| Given exercise |
Go through the records below from the first line and print each one exactly, stopping after the line that contains "COL = SC.collection". Do not print pictures or anything past that line.

| Supplied information |
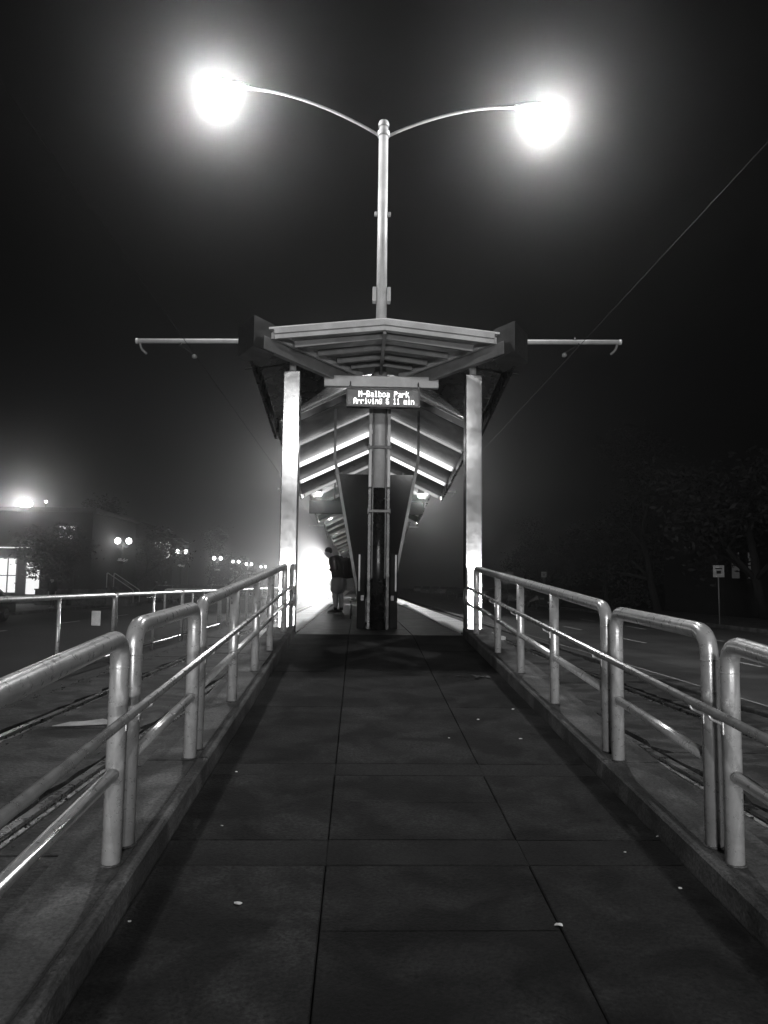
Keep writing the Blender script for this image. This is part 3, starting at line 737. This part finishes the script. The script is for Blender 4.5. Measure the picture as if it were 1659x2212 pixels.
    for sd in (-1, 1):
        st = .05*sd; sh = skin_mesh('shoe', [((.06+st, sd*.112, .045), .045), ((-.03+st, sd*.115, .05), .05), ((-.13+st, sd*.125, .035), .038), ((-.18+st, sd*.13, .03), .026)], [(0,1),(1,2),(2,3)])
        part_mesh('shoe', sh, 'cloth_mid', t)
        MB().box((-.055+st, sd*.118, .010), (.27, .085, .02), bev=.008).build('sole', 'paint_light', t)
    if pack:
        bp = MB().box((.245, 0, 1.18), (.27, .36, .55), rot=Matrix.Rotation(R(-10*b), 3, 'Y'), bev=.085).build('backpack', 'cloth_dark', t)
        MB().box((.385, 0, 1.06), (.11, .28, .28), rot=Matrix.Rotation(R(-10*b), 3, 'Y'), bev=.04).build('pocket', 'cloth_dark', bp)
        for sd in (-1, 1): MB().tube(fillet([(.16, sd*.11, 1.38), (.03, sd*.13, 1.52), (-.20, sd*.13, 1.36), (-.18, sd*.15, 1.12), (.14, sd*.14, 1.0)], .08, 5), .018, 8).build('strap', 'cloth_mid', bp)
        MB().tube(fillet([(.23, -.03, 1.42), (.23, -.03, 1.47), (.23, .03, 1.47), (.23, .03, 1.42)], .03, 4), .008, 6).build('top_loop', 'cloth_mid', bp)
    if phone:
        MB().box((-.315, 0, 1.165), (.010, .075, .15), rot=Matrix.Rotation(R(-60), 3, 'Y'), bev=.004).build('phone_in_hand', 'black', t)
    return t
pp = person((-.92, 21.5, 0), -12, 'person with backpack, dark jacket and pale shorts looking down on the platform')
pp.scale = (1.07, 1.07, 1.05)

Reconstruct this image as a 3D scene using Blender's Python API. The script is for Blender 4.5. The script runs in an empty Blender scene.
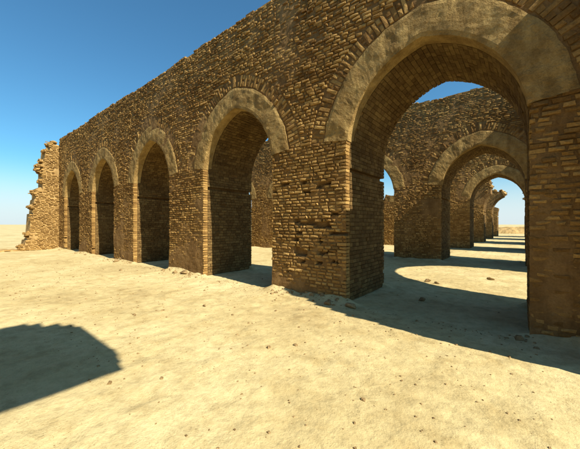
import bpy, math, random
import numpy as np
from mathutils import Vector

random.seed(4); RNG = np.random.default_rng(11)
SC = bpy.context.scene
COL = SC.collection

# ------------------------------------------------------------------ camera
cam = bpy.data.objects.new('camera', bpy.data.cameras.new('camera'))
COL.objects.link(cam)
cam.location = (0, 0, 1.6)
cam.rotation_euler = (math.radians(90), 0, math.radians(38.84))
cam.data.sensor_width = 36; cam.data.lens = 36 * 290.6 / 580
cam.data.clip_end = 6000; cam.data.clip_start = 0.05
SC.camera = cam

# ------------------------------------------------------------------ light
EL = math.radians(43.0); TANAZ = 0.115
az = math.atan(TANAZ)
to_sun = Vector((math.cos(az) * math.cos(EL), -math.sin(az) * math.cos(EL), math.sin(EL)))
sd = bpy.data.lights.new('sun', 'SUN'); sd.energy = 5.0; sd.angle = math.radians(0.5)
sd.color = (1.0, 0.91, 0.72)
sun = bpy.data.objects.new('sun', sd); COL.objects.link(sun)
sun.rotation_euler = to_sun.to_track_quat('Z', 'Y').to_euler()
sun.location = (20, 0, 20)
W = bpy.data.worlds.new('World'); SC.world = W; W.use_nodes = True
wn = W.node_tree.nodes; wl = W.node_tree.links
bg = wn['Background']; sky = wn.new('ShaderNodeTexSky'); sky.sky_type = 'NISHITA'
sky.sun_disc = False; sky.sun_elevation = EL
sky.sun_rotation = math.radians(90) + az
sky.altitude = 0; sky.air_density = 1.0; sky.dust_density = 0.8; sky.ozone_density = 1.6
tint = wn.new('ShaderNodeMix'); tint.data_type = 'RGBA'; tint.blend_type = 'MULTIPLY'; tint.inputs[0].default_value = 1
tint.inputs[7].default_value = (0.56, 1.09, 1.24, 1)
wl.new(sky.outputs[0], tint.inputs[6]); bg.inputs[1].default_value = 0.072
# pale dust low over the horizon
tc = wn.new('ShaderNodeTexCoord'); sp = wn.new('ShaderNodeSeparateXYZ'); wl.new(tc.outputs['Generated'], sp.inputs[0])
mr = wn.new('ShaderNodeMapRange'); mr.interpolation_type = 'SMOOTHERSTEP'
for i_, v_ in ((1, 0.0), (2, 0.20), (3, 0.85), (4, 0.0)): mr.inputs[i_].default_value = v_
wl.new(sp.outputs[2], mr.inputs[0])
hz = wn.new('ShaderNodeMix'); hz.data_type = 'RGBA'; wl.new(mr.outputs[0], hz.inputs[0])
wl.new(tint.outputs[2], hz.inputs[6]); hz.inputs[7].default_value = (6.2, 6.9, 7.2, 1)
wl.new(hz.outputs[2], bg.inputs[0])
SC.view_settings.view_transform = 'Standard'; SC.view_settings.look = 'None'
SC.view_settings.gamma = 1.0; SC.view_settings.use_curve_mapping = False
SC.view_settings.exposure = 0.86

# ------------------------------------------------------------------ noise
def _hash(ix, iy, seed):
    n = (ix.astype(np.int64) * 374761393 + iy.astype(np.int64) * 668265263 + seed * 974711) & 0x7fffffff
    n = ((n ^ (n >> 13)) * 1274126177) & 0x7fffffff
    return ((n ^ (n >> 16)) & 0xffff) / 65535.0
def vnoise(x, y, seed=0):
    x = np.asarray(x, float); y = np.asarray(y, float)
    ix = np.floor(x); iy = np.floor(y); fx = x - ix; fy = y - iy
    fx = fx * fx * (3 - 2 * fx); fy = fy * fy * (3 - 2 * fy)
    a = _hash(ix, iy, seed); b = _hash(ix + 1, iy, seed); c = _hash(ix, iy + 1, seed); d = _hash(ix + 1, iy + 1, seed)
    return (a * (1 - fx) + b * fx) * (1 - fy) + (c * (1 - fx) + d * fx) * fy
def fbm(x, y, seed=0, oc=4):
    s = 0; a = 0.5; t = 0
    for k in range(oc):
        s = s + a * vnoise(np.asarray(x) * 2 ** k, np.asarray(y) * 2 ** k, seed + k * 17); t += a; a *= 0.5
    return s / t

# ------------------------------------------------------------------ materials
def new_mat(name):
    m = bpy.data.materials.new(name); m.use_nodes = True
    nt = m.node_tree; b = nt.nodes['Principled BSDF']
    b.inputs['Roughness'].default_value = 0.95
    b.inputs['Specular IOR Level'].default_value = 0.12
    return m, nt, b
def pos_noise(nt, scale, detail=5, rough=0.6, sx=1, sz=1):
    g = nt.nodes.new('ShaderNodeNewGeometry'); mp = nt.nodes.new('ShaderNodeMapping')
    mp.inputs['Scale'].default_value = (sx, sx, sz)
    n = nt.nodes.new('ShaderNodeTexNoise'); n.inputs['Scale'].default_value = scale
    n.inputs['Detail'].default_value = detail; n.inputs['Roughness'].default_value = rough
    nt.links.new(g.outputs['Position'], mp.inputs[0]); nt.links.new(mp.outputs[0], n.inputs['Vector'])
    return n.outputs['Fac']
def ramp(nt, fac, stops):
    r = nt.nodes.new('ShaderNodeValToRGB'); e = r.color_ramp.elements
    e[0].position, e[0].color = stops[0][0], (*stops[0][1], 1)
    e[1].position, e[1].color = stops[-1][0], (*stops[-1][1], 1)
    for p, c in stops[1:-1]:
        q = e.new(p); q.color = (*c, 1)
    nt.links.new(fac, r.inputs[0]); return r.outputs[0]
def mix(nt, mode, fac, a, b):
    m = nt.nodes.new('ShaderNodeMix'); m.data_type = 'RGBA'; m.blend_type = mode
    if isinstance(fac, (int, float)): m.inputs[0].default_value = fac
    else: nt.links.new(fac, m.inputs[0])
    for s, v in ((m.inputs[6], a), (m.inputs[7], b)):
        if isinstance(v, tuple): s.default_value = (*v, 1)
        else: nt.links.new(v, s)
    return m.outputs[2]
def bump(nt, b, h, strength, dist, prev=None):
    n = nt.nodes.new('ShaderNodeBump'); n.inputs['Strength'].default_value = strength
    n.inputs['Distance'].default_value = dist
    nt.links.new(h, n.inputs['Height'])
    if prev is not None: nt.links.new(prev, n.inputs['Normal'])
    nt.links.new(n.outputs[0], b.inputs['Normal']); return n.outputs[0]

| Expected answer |
Keep writing the Blender script for this image. This is part 3, starting at line 737. This part finishes the script. The script is for Blender 4.5. Measure the picture as if it were 1659x2212 pixels.
    for sd in (-1, 1):
        st = .05*sd; sh = skin_mesh('shoe', [((.06+st, sd*.112, .045), .045), ((-.03+st, sd*.115, .05), .05), ((-.13+st, sd*.125, .035), .038), ((-.18+st, sd*.13, .03), .026)], [(0,1),(1,2),(2,3)])
        part_mesh('shoe', sh, 'cloth_mid', t)
        MB().box((-.055+st, sd*.118, .010), (.27, .085, .02), bev=.008).build('sole', 'paint_light', t)
    if pack:
        bp = MB().box((.245, 0, 1.18), (.27, .36, .55), rot=Matrix.Rotation(R(-10*b), 3, 'Y'), bev=.085).build('backpack', 'cloth_dark', t)
        MB().box((.385, 0, 1.06), (.11, .28, .28), rot=Matrix.Rotation(R(-10*b), 3, 'Y'), bev=.04).build('pocket', 'cloth_dark', bp)
        for sd in (-1, 1): MB().tube(fillet([(.16, sd*.11, 1.38), (.03, sd*.13, 1.52), (-.20, sd*.13, 1.36), (-.18, sd*.15, 1.12), (.14, sd*.14, 1.0)], .08, 5), .018, 8).build('strap', 'cloth_mid', bp)
        MB().tube(fillet([(.23, -.03, 1.42), (.23, -.03, 1.47), (.23, .03, 1.47), (.23, .03, 1.42)], .03, 4), .008, 6).build('top_loop', 'cloth_mid', bp)
    if phone:
        MB().box((-.315, 0, 1.165), (.010, .075, .15), rot=Matrix.Rotation(R(-60), 3, 'Y'), bev=.004).build('phone_in_hand', 'black', t)
    return t
pp = person((-.92, 21.5, 0), -12, 'person with backpack, dark jacket and pale shorts looking down on the platform')
pp.scale = (1.07, 1.07, 1.05)

Reconstruct this image as a 3D scene using Blender's Python API. The script is for Blender 4.5. The script runs in an empty Blender scene.
import bpy, math, random
import numpy as np
from mathutils import Vector

random.seed(4); RNG = np.random.default_rng(11)
SC = bpy.context.scene
COL = SC.collection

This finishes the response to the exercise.